> [EXERCISE DETAILS] Copy the lines that follow, keeping every character the same.

> [DATA PROVIDED]
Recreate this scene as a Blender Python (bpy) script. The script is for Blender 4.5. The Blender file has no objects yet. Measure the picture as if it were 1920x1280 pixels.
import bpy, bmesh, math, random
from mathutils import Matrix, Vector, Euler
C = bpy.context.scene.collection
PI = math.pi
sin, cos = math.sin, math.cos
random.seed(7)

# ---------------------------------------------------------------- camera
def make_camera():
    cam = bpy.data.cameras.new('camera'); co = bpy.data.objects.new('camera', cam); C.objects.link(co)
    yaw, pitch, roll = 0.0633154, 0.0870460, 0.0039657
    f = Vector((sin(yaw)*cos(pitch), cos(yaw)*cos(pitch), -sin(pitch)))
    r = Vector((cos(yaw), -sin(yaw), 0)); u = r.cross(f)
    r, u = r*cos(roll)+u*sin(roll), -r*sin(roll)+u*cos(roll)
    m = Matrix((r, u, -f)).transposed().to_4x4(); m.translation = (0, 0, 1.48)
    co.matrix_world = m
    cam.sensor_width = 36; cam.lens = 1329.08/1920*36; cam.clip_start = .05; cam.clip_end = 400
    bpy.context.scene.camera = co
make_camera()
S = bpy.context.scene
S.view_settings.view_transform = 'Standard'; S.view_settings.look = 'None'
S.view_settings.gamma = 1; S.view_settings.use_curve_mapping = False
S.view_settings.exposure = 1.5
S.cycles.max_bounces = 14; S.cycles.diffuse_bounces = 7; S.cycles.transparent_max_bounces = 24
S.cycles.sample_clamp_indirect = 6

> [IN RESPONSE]
Recreate this scene as a Blender Python (bpy) script. The script is for Blender 4.5. The Blender file has no objects yet. Measure the picture as if it were 1920x1280 pixels.
import bpy, bmesh, math, random
from mathutils import Matrix, Vector, Euler
C = bpy.context.scene.collection
PI = math.pi
sin, cos = math.sin, math.cos
random.seed(7)

# ---------------------------------------------------------------- camera
def make_camera():
    cam = bpy.data.cameras.new('camera'); co = bpy.data.objects.new('camera', cam); C.objects.link(co)
    yaw, pitch, roll = 0.0633154, 0.0870460, 0.0039657
    f = Vector((sin(yaw)*cos(pitch), cos(yaw)*cos(pitch), -sin(pitch)))
    r = Vector((cos(yaw), -sin(yaw), 0)); u = r.cross(f)
    r, u = r*cos(roll)+u*sin(roll), -r*sin(roll)+u*cos(roll)
    m = Matrix((r, u, -f)).transposed().to_4x4(); m.translation = (0, 0, 1.48)
    co.matrix_world = m
    cam.sensor_width = 36; cam.lens = 1329.08/1920*36; cam.clip_start = .05; cam.clip_end = 400
    bpy.context.scene.camera = co
make_camera()
S = bpy.context.scene
S.view_settings.view_transform = 'Standard'; S.view_settings.look = 'None'
S.view_settings.gamma = 1; S.view_settings.use_curve_mapping = False
S.view_settings.exposure = 1.5
S.cycles.max_bounces = 14; S.cycles.diffuse_bounces = 7; S.cycles.transparent_max_bounces = 24
S.cycles.sample_clamp_indirect = 6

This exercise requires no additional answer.